Skip to content

Redis High Availability

Note: This is optional for homelab setups. Single Redis instance is sufficient for most use cases.

When You Need HA

Consider Redis HA if: - Running production workloads - Uptime > 99.9% required - Can't afford to lose queued tasks - Multiple workers across machines

Setup

# docker-compose.yml
version: '3.8'
services:
  redis-master:
    image: redis:7-alpine
    command: redis-server --maxmemory 2gb

  redis-replica:
    image: redis:7-alpine
    command: redis-server --slaveof redis-master 6379

  redis-sentinel-1:
    image: redis:7-alpine
    command: redis-sentinel /etc/redis/sentinel.conf
    volumes:
      - ./sentinel.conf:/etc/redis/sentinel.conf

sentinel.conf:

sentinel monitor mymaster redis-master 6379 2
sentinel down-after-milliseconds mymaster 5000
sentinel parallel-syncs mymaster 1
sentinel failover-timeout mymaster 10000

Application Configuration

# worker-config.yaml
redis_addr: "redis-sentinel-1:26379,redis-sentinel-2:26379"
redis_master_name: "mymaster"

Redis Cluster (Advanced)

For larger deployments with sharding needs.
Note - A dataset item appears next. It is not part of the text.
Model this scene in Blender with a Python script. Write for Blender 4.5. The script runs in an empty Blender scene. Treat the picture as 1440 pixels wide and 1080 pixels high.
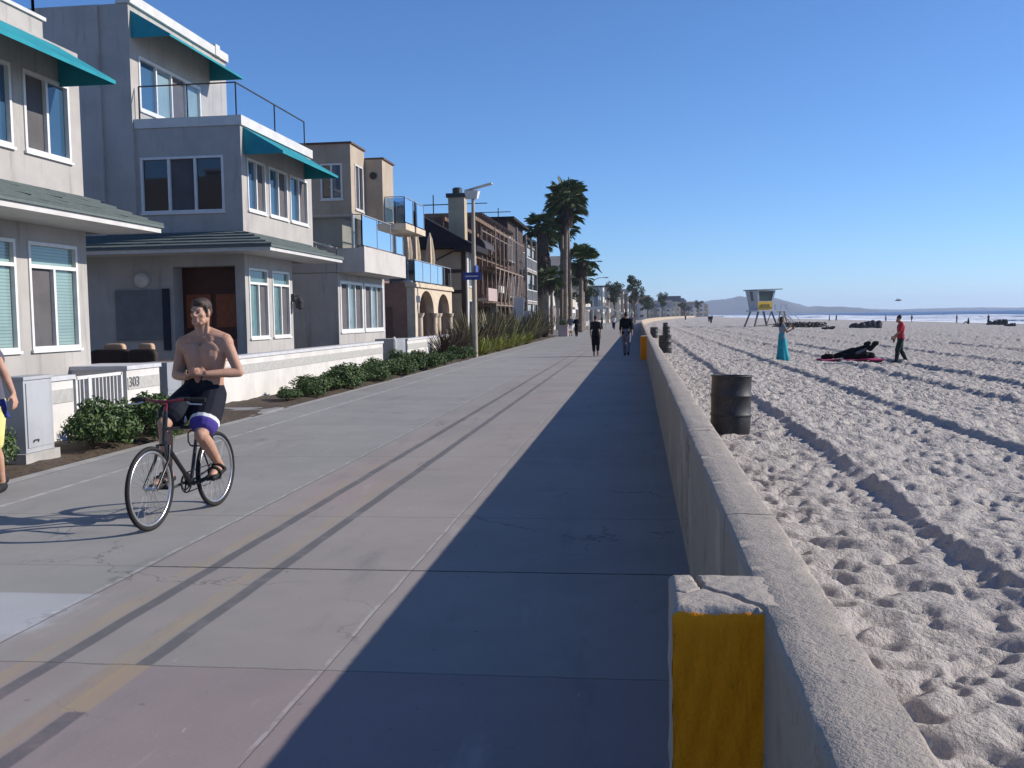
import bpy, math, random
import numpy as np
from mathutils import Vector, Matrix
R = math.radians
rnd = random.Random(7)
SC = bpy.context.scene
COL = SC.collection

# ------------------------------------------------------------------ camera
cam = bpy.data.objects.new('camera', bpy.data.cameras.new('camera'))
COL.objects.link(cam)
cam.data.sensor_width = 36.0
cam.data.lens = 35.0
cam.data.clip_start = 0.05
cam.data.clip_end = 30000
_F = Vector((-0.12593165, 0.98978127, -0.06688985))
_Rt = Vector((0.99201111, 0.12513663, -0.01596212))
_U = Vector((0.00742864, 0.06836561, 0.99763268))
cam.matrix_world = Matrix(((_Rt.x, _U.x, -_F.x, 0), (_Rt.y, _U.y, -_F.y, 0), (_Rt.z, _U.z, -_F.z, 1.68), (0, 0, 0, 1)))
SC.camera = cam

# ------------------------------------------------------------------ sky, sun, exposure
SUN_EL, SUN_AZ = R(26.6), R(77)          # azimuth from +Y (along the walk) towards +X (the sea)
world = bpy.data.worlds.new('World'); SC.world = world
world.use_nodes = True
_nt = world.node_tree
_sky = _nt.nodes.new('ShaderNodeTexSky')
_sky.sky_type = 'NISHITA'; _sky.sun_disc = False
_sky.sun_elevation = SUN_EL; _sky.sun_rotation = SUN_AZ
_sky.altitude = 0; _sky.air_density = 0.8; _sky.dust_density = 0.2; _sky.ozone_density = 9.0
_nt.links.new(_sky.outputs[0], _nt.nodes['Background'].inputs[0])
_nt.nodes['Background'].inputs[1].default_value = 0.13
_sl = bpy.data.lights.new('sun', 'SUN'); _sl.energy = 4.75; _sl.angle = R(0.5); _sl.color = (1.0, 0.925, 0.82)
sun = bpy.data.objects.new('sun', _sl); COL.objects.link(sun)
_sd = Vector((math.sin(SUN_AZ)*math.cos(SUN_EL), math.cos(SUN_AZ)*math.cos(SUN_EL), math.sin(SUN_EL)))
sun.rotation_euler = _sd.to_track_quat('Z', 'Y').to_euler()
SC.view_settings.view_transform = 'Standard'; SC.view_settings.look = 'None'
SC.view_settings.exposure = 0.3; SC.view_settings.gamma = 1.0
SC.view_settings.use_curve_mapping = False
try:
    SC.cycles.max_bounces = 6; SC.cycles.transparent_max_bounces = 24; SC.cycles.volume_bounces = 1
except Exception: pass

# ------------------------------------------------------------------ node helpers
class S:
    def __init__(s, b, k): s.b = b; s.k = k
    def __add__(s, o): return s.b.m('ADD', s, o)
    def __radd__(s, o): return s.b.m('ADD', s, o)
    def __sub__(s, o): return s.b.m('SUBTRACT', s, o)
    def __rsub__(s, o): return s.b.m('SUBTRACT', o, s)
    def __mul__(s, o): return s.b.m('MULTIPLY', s, o)
    def __rmul__(s, o): return s.b.m('MULTIPLY', s, o)
    def __truediv__(s, o): return s.b.m('DIVIDE', s, o)
class NB:
    def __init__(s, name):
        s.mat = bpy.data.materials.new(name); s.mat.use_nodes = True
        s.nt = s.mat.node_tree; s.bs = s.nt.nodes['Principled BSDF']
        g = s.nt.nodes.new('ShaderNodeNewGeometry'); s.pos = g.outputs['Position']; s.nrm = g.outputs['Normal']
        t = s.nt.nodes.new('ShaderNodeTexCoord'); s.obj = t.outputs['Object']
        s.info = None
    def put(s, sock, v):
        if isinstance(v, S): v = v.k
        if hasattr(v, 'is_output'): s.nt.links.new(v, sock)
        else:
            if isinstance(v, (tuple, list)) and len(v) == 3 and sock.type == 'RGBA': v = (*v, 1)
            sock.default_value = v
    def m(s, op, a, b=0.0, clamp=False):
        n = s.nt.nodes.new('ShaderNodeMath'); n.operation = op; n.use_clamp = clamp
        s.put(n.inputs[0], a); s.put(n.inputs[1], b); return S(s, n.outputs[0])
    def clamp(s, a): return s.m('ADD', a, 0.0, True)
    def xyz(s, v=None):
        n = s.nt.nodes.new('ShaderNodeSeparateXYZ'); s.put(n.inputs[0], v if v is not None else s.pos)
        return [S(s, o) for o in n.outputs]
    def vec(s, x, y, z):
        n = s.nt.nodes.new('ShaderNodeCombineXYZ')
        for i, q in enumerate((x, y, z)): s.put(n.inputs[i], q)
        return S(s, n.outputs[0])
    def noise(s, scale, detail=3, rough=.55, v=None, dist=0):
        n = s.nt.nodes.new('ShaderNodeTexNoise'); s.put(n.inputs['Vector'], v if v is not None else s.pos)
        n.inputs['Scale'].default_value = scale; n.inputs['Detail'].default_value = detail
        n.inputs['Roughness'].default_value = rough; n.inputs['Distortion'].default_value = dist
        return S(s, n.outputs['Fac'])
    def voro(s, scale, feat='DISTANCE_TO_EDGE', v=None):
        n = s.nt.nodes.new('ShaderNodeTexVoronoi'); n.feature = feat; n.inputs['Scale'].default_value = scale
        s.put(n.inputs['Vector'], v if v is not None else s.pos); return S(s, n.outputs['Distance'])
    def ramp(s, a, lo, hi):   # smooth 0..1
        n = s.nt.nodes.new('ShaderNodeMapRange'); n.interpolation_type = 'SMOOTHSTEP'
        s.put(n.inputs['Value'], a); s.put(n.inputs['From Min'], lo); s.put(n.inputs['From Max'], hi)
        return S(s, n.outputs['Result'])
    def band(s, a, c, w, soft=.2):   # 1 inside |a-c|<w/2
        d = s.m('ABSOLUTE', s.m('SUBTRACT', a, c)); return s.ramp(d, w/2*(1+soft), w/2*(1-soft))
    def mix(s, f, a, b):
        n = s.nt.nodes.new('ShaderNodeMix'); n.data_type = 'RGBA'
        s.put(n.inputs[0], f); s.put(n.inputs[6], a); s.put(n.inputs[7], b); return S(s, n.outputs[2])
    def bump(s, h, strength=.3, dist=.01):
        n = s.nt.nodes.new('ShaderNodeBump'); n.inputs['Strength'].default_value = strength
        n.inputs['Distance'].default_value = dist; s.put(n.inputs['Height'], h)
        s.nt.links.new(n.outputs[0], s.bs.inputs['Normal'])
    def fin(s, col, rough=.8, spec=.3, metal=0.0):
        s.put(s.bs.inputs['Base Color'], col); s.put(s.bs.inputs['Roughness'], rough)
        s.bs.inputs['Specular IOR Level'].default_value = spec; s.bs.inputs['Metallic'].default_value = metal
        return s.mat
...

# Minimum 3 masters + 3 replicas
services:
  redis-1:
    image: redis:7-alpine
    command: redis-server --cluster-enabled yes

  redis-2:
    # ... similar config

Homelab Alternative: Persistence Only

For most homelabs, just enable persistence:

# docker-compose.yml
services:
  redis:
    image: redis:7-alpine
    command: redis-server --appendonly yes
    volumes:
      - redis_data:/data

volumes:
  redis_data:

This ensures tasks survive Redis restarts without full HA complexity.


Recommendation: Start simple. Add HA only if you experience actual downtime issues.